By Becky Usman
In response to the escalating foreign exchange rates, the Nigeria Customs Service (NCS) has revealed that numerous vehicle importers have left thousands of imported second-hand vehicles stranded at the seaport.
During a courtesy visit by members of the Association of Nigerian Licensed Customs Agents (ANLCA), the Customs Area Controller of the Tin Can Island Command, Comptroller Dera Nnadi, expressed concern about the continuous decline in cargo throughput at the command.
Comptroller Nnadi pointed out that the number of vehicles arriving at the command has dwindled significantly, falling from 32,000 in 2018 to a mere 4,000 units in 2023. He attributed this decline to the inability of vehicle owners to clear their imports due to the high exchange rates.
He recounted an exchange with importers: “Why did you import when you don’t have money to clear? But somebody reminded me that the vehicles were imported believing that they were going to exchange money at N420, and suddenly, it is N770, and the owners in America abandoned them, saying, ‘we can’t clear them, let them remain there.'”

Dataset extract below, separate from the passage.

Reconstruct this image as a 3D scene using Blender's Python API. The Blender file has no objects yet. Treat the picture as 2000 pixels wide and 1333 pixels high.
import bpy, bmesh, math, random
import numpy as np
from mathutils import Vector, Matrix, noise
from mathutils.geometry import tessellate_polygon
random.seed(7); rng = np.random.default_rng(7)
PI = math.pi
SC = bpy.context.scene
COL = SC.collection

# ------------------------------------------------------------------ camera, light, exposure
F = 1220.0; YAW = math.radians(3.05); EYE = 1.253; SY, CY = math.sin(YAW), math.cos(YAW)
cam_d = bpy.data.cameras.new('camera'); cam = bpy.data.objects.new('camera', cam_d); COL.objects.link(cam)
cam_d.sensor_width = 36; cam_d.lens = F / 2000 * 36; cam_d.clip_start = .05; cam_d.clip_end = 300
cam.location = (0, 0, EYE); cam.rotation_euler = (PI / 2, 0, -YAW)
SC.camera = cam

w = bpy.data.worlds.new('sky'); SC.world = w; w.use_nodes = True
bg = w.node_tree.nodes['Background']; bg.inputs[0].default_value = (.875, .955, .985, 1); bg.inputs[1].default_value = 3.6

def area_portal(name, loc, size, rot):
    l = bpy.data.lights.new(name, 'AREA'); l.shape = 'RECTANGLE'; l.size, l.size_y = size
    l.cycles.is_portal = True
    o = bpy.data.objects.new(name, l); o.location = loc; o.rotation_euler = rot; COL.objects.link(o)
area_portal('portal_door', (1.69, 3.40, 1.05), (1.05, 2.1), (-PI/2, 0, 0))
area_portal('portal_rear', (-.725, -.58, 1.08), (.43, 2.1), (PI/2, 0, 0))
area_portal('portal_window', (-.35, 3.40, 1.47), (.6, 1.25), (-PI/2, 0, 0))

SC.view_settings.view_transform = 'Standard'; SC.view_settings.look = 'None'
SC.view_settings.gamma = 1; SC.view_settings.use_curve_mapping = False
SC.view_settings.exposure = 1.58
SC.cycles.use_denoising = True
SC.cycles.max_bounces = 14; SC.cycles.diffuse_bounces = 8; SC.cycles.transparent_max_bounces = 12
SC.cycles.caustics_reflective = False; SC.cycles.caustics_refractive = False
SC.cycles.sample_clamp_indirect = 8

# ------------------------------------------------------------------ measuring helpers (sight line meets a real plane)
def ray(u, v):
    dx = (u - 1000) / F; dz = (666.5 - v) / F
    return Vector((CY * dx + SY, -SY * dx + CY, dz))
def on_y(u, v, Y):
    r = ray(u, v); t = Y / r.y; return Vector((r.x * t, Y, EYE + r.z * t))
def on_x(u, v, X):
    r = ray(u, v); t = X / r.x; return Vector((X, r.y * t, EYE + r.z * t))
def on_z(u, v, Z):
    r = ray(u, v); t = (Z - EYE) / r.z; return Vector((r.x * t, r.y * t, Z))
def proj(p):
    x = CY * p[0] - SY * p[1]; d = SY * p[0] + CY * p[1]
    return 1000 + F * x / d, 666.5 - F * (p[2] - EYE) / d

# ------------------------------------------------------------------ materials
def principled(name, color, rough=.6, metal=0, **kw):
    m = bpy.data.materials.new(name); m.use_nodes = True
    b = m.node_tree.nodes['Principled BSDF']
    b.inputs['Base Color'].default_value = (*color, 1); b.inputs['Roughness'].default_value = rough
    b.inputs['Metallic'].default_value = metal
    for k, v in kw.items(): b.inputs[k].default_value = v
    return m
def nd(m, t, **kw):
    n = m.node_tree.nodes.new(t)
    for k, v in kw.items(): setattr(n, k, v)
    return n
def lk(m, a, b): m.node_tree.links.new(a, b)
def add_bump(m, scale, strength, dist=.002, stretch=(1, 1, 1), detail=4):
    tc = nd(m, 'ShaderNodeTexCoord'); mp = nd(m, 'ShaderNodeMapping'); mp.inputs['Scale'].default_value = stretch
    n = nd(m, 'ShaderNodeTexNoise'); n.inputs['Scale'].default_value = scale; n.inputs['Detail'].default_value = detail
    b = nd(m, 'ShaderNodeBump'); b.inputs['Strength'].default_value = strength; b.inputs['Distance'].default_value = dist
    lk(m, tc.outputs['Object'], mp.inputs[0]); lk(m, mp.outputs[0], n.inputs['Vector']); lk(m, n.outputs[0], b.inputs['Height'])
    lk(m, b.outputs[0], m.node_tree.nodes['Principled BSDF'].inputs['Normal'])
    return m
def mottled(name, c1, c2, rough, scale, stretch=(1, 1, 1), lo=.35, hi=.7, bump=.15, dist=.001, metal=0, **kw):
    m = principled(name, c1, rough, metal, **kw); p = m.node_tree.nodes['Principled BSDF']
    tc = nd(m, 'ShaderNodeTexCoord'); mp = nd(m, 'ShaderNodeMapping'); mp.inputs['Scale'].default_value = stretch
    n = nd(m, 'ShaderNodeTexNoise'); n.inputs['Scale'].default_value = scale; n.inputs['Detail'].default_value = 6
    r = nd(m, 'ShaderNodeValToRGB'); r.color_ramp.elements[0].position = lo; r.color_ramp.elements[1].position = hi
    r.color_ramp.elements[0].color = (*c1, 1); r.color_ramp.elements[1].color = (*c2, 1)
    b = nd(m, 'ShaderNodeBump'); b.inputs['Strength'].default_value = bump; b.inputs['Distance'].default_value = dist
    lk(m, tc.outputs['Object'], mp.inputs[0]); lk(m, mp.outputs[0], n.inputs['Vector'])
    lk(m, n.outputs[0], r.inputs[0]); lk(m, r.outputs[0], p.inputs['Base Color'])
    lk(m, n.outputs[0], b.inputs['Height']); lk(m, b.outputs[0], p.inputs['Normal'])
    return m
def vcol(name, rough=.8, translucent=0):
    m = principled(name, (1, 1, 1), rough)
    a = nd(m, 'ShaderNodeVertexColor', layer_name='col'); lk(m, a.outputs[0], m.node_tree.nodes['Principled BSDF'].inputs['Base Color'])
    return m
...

Comptroller Nnadi also cited the Russia/Ukraine crisis as a factor affecting imports in the country, as bulk cargoes from that region ceased to arrive. He further mentioned other challenges, including a drop in vehicle importation, high exchange rates, and past trade policies, including the floating of the naira.
Despite the challenges, Comptroller Nnadi revealed that he has been tasked with generating N350 billion in revenue in the remaining three months of the year. He acknowledged the potential negative impact on importers if revenue collection were aggressively pursued and emphasized the importance of maximizing integrity and ensuring correct duties are paid to reduce disputes and demurrage costs.